16,777,216 architectures are all there is. 15,059,072 (approx. 90%) of these are subjective in having one or more attributes of a building evoke one or more kinds of idea in a viewer. Nevertheless, how a building appears is no longer the mystery it was. Architectural aesthetics is no longer akin to counting the stars in the sky.
This knowledge has a price. Now that all built reality can be contained within a single unifying framework, the ugly need no longer shock or anger, the fashionable no longer thrill or entertain, and the beautiful no longer astound or mystify. The Periodic Table did the same for chemistry when it organised The Elements into a framework providing insights into their properties and behaviours. It liberated both chemistry and mankind from the false claims of alchemists. It did not diminish the wonder of the Universe.
Knowing the elements and chemistry of architectural aesthetics should not lessen our appreciation of architecture. It should instead enhance it as we learn to see architecture as more than the chronology of styles or the charting of individual career trajectories it is now. Even if for no other reason than this, it had to be done.

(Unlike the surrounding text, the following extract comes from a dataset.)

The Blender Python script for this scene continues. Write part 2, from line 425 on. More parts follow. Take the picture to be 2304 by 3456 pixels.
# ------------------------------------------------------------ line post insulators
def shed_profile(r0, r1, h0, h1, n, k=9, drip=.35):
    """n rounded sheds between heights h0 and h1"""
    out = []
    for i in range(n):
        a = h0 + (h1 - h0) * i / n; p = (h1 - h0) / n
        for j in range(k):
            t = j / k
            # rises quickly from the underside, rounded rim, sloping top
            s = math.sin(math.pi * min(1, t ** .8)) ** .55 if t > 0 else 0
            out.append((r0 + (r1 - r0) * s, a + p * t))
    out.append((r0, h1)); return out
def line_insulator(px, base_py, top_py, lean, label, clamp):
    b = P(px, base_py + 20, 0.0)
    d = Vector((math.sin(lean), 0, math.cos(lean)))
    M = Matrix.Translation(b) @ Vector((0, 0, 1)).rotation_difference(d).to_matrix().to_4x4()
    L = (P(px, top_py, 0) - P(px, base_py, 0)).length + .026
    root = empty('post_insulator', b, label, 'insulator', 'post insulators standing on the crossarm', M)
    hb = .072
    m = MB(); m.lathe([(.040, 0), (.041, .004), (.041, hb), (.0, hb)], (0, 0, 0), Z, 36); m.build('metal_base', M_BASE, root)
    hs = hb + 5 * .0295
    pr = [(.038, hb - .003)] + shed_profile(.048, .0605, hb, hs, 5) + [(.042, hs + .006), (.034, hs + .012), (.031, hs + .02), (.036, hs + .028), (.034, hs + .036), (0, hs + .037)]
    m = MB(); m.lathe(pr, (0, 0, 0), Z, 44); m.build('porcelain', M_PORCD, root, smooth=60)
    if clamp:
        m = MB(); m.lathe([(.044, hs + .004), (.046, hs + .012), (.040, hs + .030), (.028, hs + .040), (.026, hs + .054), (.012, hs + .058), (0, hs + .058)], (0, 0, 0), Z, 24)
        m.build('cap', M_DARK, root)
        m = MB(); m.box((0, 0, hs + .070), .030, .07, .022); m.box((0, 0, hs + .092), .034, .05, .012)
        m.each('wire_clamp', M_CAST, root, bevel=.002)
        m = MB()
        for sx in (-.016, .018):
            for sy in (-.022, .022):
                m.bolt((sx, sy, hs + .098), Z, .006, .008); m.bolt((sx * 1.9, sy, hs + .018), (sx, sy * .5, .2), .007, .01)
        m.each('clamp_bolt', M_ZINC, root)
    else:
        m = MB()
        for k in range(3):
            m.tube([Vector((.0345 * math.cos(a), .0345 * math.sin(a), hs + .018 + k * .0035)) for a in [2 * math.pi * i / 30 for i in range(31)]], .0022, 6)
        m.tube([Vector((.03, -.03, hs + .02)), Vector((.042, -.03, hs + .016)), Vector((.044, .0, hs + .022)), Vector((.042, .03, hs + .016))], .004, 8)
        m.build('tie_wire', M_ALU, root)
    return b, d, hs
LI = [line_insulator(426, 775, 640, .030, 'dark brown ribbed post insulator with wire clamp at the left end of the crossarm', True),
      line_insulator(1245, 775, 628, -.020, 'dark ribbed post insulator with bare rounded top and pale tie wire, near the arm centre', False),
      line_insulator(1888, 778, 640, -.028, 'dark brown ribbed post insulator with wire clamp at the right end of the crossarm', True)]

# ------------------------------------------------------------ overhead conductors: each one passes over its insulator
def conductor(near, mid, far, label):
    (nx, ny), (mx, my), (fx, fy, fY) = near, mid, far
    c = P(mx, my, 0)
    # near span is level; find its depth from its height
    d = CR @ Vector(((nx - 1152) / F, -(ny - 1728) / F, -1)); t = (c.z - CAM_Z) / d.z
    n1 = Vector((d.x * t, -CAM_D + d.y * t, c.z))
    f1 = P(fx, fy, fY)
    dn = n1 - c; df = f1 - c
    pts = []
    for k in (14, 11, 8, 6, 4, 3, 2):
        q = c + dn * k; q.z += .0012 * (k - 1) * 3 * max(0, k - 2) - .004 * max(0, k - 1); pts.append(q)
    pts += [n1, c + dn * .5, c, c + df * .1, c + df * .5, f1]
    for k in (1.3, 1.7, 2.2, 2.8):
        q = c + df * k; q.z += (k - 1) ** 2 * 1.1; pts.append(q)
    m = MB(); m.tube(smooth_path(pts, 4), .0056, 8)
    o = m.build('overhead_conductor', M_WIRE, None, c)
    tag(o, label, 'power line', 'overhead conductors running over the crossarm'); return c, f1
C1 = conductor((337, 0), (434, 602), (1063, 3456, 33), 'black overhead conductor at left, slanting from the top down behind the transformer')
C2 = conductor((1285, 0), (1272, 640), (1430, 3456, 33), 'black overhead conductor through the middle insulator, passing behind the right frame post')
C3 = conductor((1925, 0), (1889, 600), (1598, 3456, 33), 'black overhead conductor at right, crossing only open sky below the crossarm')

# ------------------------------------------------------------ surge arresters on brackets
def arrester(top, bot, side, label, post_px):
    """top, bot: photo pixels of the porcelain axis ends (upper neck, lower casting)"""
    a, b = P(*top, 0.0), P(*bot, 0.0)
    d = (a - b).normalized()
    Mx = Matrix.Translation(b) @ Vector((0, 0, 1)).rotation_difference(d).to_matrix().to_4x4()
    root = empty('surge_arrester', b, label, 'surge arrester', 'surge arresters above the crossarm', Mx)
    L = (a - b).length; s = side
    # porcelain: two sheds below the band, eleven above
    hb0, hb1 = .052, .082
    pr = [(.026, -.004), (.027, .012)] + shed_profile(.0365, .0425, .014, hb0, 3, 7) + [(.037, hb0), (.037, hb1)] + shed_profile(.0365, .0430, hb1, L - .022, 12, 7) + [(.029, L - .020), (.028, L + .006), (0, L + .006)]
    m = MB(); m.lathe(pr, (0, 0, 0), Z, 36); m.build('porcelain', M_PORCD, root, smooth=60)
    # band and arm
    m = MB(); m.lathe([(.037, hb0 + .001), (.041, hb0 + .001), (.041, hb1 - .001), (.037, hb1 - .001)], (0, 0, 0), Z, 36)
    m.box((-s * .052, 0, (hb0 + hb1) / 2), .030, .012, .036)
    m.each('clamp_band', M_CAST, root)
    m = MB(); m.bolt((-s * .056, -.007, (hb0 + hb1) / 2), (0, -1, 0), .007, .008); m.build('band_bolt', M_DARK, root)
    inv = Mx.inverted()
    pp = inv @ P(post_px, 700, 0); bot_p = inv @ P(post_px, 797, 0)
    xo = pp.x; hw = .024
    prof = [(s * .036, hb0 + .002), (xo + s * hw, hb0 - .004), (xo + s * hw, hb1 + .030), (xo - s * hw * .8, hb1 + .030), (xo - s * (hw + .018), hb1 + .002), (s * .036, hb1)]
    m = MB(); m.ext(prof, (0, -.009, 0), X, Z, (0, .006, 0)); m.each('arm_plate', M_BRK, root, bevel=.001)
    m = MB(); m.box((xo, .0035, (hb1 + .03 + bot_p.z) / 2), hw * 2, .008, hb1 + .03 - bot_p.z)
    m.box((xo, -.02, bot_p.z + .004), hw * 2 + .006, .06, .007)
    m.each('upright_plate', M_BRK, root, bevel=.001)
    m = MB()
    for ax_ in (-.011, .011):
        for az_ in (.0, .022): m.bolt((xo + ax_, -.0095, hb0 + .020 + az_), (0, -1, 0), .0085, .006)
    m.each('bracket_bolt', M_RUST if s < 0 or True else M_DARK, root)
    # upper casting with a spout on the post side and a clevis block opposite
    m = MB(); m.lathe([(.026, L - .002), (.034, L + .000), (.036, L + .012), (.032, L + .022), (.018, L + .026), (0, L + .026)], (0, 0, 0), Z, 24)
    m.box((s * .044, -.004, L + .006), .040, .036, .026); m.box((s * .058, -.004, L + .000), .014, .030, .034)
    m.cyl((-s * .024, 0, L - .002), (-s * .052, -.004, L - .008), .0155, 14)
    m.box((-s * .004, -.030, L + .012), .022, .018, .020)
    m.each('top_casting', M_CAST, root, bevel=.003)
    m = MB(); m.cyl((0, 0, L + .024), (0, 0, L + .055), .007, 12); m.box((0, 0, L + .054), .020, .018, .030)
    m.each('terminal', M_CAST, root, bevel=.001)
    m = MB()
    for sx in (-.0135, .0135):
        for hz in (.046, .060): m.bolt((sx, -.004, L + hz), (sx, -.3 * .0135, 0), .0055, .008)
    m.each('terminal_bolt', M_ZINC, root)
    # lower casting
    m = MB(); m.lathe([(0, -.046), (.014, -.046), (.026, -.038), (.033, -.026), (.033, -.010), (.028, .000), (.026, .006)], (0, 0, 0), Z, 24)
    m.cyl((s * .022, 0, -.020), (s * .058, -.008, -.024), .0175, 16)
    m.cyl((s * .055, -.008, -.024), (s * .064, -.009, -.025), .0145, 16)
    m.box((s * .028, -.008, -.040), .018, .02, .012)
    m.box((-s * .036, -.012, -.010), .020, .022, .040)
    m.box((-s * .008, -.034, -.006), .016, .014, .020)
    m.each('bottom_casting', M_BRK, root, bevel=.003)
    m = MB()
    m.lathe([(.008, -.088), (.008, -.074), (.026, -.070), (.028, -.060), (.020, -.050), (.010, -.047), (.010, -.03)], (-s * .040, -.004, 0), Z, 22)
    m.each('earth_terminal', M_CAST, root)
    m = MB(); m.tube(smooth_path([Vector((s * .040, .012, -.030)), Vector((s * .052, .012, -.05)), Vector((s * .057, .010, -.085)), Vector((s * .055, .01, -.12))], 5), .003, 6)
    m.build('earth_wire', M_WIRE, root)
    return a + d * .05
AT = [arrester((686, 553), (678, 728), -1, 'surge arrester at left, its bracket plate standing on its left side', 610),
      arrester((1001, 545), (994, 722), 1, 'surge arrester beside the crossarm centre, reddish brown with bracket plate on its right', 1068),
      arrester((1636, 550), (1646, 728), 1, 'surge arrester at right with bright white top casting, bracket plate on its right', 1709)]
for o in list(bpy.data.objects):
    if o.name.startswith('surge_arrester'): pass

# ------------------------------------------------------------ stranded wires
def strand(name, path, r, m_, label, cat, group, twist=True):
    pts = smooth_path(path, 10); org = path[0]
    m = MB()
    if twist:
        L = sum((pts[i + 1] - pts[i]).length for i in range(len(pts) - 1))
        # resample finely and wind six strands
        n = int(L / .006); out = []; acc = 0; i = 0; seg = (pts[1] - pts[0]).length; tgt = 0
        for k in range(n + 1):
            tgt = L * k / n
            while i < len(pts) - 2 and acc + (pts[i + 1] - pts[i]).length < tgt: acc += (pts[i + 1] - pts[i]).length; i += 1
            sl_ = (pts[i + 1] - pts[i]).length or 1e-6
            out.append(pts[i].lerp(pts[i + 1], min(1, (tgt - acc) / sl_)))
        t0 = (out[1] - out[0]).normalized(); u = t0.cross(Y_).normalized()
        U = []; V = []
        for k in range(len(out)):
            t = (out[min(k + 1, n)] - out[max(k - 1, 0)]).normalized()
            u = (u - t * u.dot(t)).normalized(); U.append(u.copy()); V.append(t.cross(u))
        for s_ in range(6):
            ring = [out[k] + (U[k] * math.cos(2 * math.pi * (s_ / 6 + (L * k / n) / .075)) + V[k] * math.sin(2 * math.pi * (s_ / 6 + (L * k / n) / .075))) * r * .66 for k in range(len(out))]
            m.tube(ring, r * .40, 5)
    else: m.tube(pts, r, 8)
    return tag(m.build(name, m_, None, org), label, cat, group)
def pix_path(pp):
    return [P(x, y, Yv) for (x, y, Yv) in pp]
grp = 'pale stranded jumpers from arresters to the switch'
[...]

If we just look at the left half of the image above, you’ll see the six categories that I call fundamental building attributes across the top, and below each of them are sixteen possible values – states they can take, effects they can produce. The state of any one attribute is independent of those of the others. Simply put, architectural aesthetics is a slot machine with six sixteen-sided wheels. 166 = 16,7778,216.
This number 16,7778,216 is the number of architectures in the world, the number of possible and unique combinations of aesthetic effects that six mutually independent building attributes can together produce. The number is large yet finite. Having a limit to the number of possible combinations of aesthetic effects in no way limits the number of manifestations of effects producing those combinations. That bit remains infinite.This is a framework, not a stylebook.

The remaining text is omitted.